Et le général répondit, d'une voix plus brutale :
- Sire, cet œillet-là irait diantrement bien à nos boutonnières.
Emile Zola - La Curée - Fin du chapitre III
Annonce des axes
I. Une anecdote
1. L'art de la composition
2. Le point de vue énonciatif
3. La chute
II. Des portraits-charges
1. Les spectateurs
2. Le vieux général
3. L'Empereur
III. La dimension polémique du texte
1. Un régime dénué de légitimité
2. L'empire du vice
Commentaire littéraire
I. Une anecdote
1. L'art de la composition
Cet extrait se caractérise par un art consommé de la composition, faisant de cette anecdote une nouvelle. L'étude des temps verbaux montre une alternance régulière des passages narratifs et des passages descriptifs, et le passage s'achève sur deux répliques en discours direct.
2. Le point de vue énonciatif
L'essentiel de la scène est vu à travers les yeux de Renée.
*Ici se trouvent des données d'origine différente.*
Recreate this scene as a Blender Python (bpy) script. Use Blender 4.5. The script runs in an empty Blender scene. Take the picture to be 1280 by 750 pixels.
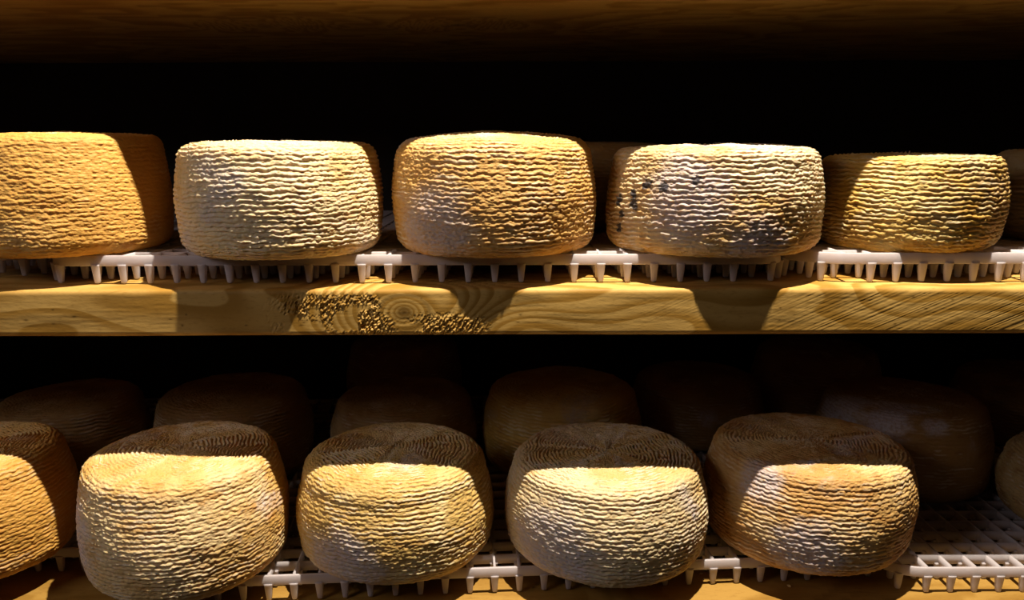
import bpy, math, random
import numpy as np
from mathutils import Vector

random.seed(4)
S = bpy.context.scene
COL = S.collection
EYE = 1.3207                      # eye height above the floor
UP_TOP = EYE - 0.1207             # top of the middle shelf board
LOW_TOP = EYE - 0.431             # top of the bottom shelf board
UP_MAT = EYE - 0.0942             # top of the mats on the middle board
LOW_MAT = EYE - 0.4045

# ------------------------------------------------------------------ helpers
def tag(o, label=None, cat=None, group=None, kind=None):
    if label: o['label'] = label
    if cat: o['category'] = cat
    if group: o['group'] = group
    if kind: o['kind'] = kind
    return o

def link(name, me, mat=None, parent=None, loc=(0, 0, 0), rz=0.0):
    o = bpy.data.objects.new(name, me)
    COL.objects.link(o)
    o.location = loc
    o.rotation_euler = (0, 0, rz)
    if mat is not None and me is not None and len(me.materials) == 0:
        me.materials.append(mat)
    if parent: o.parent = parent
    return o

def np_mesh(name, V, Q, smooth=True, attrs=None, tris=None):
    """V (n,3) array, Q (m,4) int array, optional triangles."""
    me = bpy.data.meshes.new(name)
    nq = len(Q); nt = 0 if tris is None else len(tris)
    me.vertices.add(len(V))
    me.vertices.foreach_set('co', np.ascontiguousarray(V, np.float32).ravel())
    loops = np.asarray(Q, np.int32).ravel()
    starts = np.arange(nq, dtype=np.int32) * 4
    if nt:
        loops = np.concatenate([loops, np.asarray(tris, np.int32).ravel()])
        starts = np.concatenate([starts, nq * 4 + np.arange(nt, dtype=np.int32) * 3])
    me.loops.add(len(loops))
    me.loops.foreach_set('vertex_index', loops)
    me.polygons.add(nq + nt)
    me.polygons.foreach_set('loop_start', starts)
    me.update(calc_edges=True)
    me.validate()
    if smooth:
        me.polygons.foreach_set('use_smooth', np.ones(len(me.polygons), bool))
    for k, a in (attrs or {}).items():
        at = me.attributes.new(k, 'FLOAT', 'POINT')
        at.data.foreach_set('value', np.ascontiguousarray(a, np.float32))
    me.update()
    return me

def _hash(ix, iy, iz, seed):
    h = (ix.astype(np.uint32) * np.uint32(374761393) + iy.astype(np.uint32) * np.uint32(668265263)
         + iz.astype(np.uint32) * np.uint32(2147483647) + np.uint32(seed * 974711 % 4294967295))
    h = (h ^ (h >> np.uint32(13))) * np.uint32(1274126177)
    h = (h ^ (h >> np.uint32(16))) * np.uint32(2246822519)
    h = h ^ (h >> np.uint32(15))
    return h.astype(np.float32) / np.float32(4294967295.0) * 2 - 1

def noise3(x, y, z, seed=0):
    """value noise, -1..1"""
    x, y, z = (np.asarray(a, np.float32) for a in np.broadcast_arrays(x, y, z))
    fx, fy, fz = np.floor(x), np.floor(y), np.floor(z)
    ix, iy, iz = fx.astype(np.int64), fy.astype(np.int64), fz.astype(np.int64)
    u, v, w = x - fx, y - fy, z - fz
    u = u * u * u * (u * (u * 6 - 15) + 10); v = v * v * v * (v * (v * 6 - 15) + 10)
    w = w * w * w * (w * (w * 6 - 15) + 10)
    r = 0
    for dx in (0, 1):
        for dy in (0, 1):
            for dz in (0, 1):
                r = r + _hash(ix + dx, iy + dy, iz + dz, seed) * (u if dx else 1 - u) * (v if dy else 1 - v) * (w if dz else 1 - w)
    return r * 1.35

def sstep(a, b, x):
    t = np.clip((x - a) / (b - a), 0, 1)
    return t * t * (3 - 2 * t)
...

L'emploi de la focalisation interne (qu'atteste l'emploi de nombreux verbes ayant trait à la fonction visuelle) permet à Zola de rendre sensible la progression des sentiments éprouvés par Renée : elle est d'abord embarrassée, puis se rassure, attend, observe, et sent enfin le regard de l'Empereur se porter sur elle ; elle devient décontenancée, baisse les yeux, et son émotion se devine au brouillage de ses sens ("elle crut entendre").
3. La chute
Toute la progression dramatique ménagée par Zola s'achève sur un effet de contraste. Par la composition du passage et l'accent mis sur la lenteur de la scène, la scène produit un phénomène de suspens, que la réplique finale du général vient annuler du fait de la valeur dérisoire de ses paroles.
II. Des portraits-charges
1. Les spectateurs
Ils sont décrits comme des êtres interchangeables et obséquieux, obéissant sans réfléchir à un rituel (ils "reculèrent d'un pas, instinctivement, d'un air discret"). Ils n'accèdent pas, au cours de la scène, au statut d'êtres humains, Zola ne les désignant que par le biais de synecdoques : ils sont "des voix", puis une "cohue" indistincte. Les femmes sont "les épaules blanches" et les hommes "les habits noirs". Bref, ils sont réduits à une partie d'eux-mêmes, signe parmi les signes du rituel.
2. Le vieux général
Il forme avec l'Empereur un couple de comédie (ils paraissaient "se soutenir, alanguis, vaguement souriants"). Il est décrit par des adjectifs péjoratifs ("gros et court", "vieux") et des comparaisons dépréciatives (il souffle "comme s'il avait eu une digestion difficile"). Ses paroles distribuées aux spectateurs souligne son côté superficiel et faussement amical.
3. L'Empereur
Lui aussi est décrit par des termes très péjoratifs concernant son physique ("un pas pénible et vacillant", "petit, les jambes trop courtes, les reins flottants", etc.), révélateur, comme souvent chez Zola, de sa personnalité ("plus terne encore que de coutume").
Il apparaît à mi-chemin du spectre ("visage blême") et du cadavre ambulant (comme le suggère l'emploi du champ lexical de la mort et de la décomposition).
III. La dimension polémique du texte
1. Un régime dénué de légitimité
Zola donne à un détail vestimentaire ("l'écharpe rouge du grand cordon") une valeur symbolique très violente : par métonymie, la couleur rouge devient sang et cette "tache saignante" devient, par
métaphore, le rappel de l'origine violente et illégitime d'un régime fondé sur un coup d'État.
2. L'empire du vice
Par une pointe d'ironie appuyée ("l'Empereur, ce rêveur équivoque"), Zola révèle sa présence et dévoile des aspects cachés du régime : la France est gouvernée par des vieillards séniles s'adonnant au voyeurisme (les regards de l'Empereur et du général "glissaient dans les corsages") et à une forme d'humour (visible dans les répliques finales) qui trahit leur mauvais goût, leur misogynie et leur soif de pouvoir.
Conclusion
Cette anecdote contient, en abyme, tout le roman : Saccard se sert de sa femme, Renée fait preuve d'aveuglement, et le Second Empire apparaît, à travers ses représentants, comme un régime illégitime et corrompu. Le talent du romancier épouse la fougue du pamphlétaire.